At a well-attended meeting of Logretta, the Association of Law Students at the University of Reykjavik, 29 October 2013, former Supreme Court Judge Jon Steinar Gunnlaugsson argued that special charges imposed on the Icelandic fisheries were unconstitutional and therefore illegal. It was obvious, he said, that those charges were taxes by nature, so that rules applying to taxes would extend to them. The charges were laid on the holders of the individual transferable quotas which had been developed in the 1980s in order to limit access to the Icelandic waters. Gunnlaugsson said that as early as 1995 he had himself pointed out that such quotas were protected by the constitutional statute about private property. Gunnlaugsson said that both the general charge and the special charge imposed recently on the fisheries were unconstitutional. This was an illegal appropriation or seizure by government of private property. Moreover, those taxes were by their nature also retroactive.
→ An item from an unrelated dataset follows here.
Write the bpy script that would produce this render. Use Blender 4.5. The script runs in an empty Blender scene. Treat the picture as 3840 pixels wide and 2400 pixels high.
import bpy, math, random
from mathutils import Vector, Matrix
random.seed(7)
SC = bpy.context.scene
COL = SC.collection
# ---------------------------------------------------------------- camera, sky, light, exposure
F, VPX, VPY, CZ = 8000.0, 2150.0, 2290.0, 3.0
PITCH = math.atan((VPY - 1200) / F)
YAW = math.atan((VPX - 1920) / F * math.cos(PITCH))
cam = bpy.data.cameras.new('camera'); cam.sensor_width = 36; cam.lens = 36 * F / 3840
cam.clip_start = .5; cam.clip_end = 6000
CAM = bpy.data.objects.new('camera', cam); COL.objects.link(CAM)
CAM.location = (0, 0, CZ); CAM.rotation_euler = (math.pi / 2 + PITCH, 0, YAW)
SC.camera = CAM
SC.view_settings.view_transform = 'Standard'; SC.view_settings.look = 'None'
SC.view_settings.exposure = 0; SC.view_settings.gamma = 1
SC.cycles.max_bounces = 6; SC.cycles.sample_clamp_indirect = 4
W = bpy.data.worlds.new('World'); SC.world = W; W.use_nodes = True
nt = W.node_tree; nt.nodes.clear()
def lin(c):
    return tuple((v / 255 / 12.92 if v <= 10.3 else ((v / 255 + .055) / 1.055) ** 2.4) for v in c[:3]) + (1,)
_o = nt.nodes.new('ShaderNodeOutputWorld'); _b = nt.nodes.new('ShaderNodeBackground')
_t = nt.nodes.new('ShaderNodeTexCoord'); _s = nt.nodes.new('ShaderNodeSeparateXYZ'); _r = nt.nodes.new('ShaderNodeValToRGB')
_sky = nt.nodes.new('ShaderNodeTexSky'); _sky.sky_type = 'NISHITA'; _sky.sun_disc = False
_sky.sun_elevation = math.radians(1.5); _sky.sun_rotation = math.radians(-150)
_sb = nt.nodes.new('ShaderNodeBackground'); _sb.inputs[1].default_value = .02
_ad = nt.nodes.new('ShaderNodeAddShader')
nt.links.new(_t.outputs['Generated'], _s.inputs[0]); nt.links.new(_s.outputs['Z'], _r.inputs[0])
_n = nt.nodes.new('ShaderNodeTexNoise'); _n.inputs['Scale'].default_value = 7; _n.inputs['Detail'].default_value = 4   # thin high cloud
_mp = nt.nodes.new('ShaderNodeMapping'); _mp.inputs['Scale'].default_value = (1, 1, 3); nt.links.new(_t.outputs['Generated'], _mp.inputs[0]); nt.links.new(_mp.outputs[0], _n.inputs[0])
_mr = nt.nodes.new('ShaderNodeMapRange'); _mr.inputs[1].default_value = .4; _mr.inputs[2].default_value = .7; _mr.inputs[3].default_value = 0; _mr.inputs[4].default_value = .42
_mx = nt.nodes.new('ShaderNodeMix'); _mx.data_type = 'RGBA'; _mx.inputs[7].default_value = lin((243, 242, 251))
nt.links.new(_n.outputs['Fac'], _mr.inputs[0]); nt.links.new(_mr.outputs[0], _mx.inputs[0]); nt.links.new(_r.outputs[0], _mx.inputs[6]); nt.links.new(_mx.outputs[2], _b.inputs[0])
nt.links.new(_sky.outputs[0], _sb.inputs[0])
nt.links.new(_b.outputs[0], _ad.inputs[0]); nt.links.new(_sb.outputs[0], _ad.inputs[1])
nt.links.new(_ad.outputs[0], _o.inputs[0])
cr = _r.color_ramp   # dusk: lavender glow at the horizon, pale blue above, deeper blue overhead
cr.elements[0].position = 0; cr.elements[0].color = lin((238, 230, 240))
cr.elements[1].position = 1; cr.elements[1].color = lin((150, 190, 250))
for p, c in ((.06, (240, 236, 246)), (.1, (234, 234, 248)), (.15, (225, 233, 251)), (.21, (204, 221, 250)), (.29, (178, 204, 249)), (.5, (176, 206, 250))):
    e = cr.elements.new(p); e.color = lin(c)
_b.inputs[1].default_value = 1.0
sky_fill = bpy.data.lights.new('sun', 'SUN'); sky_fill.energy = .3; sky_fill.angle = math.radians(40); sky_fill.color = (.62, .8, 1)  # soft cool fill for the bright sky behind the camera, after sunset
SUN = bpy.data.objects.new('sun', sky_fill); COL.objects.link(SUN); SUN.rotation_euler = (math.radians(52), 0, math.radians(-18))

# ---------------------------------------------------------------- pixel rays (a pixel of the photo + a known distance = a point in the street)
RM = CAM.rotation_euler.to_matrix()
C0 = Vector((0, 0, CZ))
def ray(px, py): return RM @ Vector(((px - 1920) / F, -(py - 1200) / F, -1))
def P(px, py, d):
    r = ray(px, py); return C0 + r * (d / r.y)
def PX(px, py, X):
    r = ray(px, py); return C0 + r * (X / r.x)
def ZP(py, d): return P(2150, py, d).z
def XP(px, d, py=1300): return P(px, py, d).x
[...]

The other lecturer at the meeting, Helgi A. Gretarsson, Associate Professor of Law at the University of Iceland, disagreed that all special charges on the fisheries were unconstitutional. He pointed it that there were clear provisos in the law on the individual transferable quotas that they did not form property rights and also that courts had insisted on the same principle, for example in three Supreme Court judgements, in 2000, 2012 and 2013. Gretarsson agreed however with Gunnlaugsson that the recent special charge on the fisheries was of doubtful legality. It could be in breach of articles 40 and 77 of the Icelandic constitution. Gunnlaugsson’s response was that the court judgements that Gretarsson had referred to had not really been on the nature of the individual transferable quotas, but about other issues; therefore, they did not have any general implications in this legal dispute. He said that the question which the Icelandic courts had to answer was the following: Is it constitutional that the Icelandic government seizes, with the imposition of special taxes, all or most of the profit being generated in the fisheries?
Many distinguished lawyers and business leaders attended the meeting, as well as students at the University of Reykjavik. While Logretta held it, RNH supported it as forming a part in the joint project with AECR, the Alliance of European Conservatives and Reformists, on “Europe, Iceland and the Future of Capitalism”.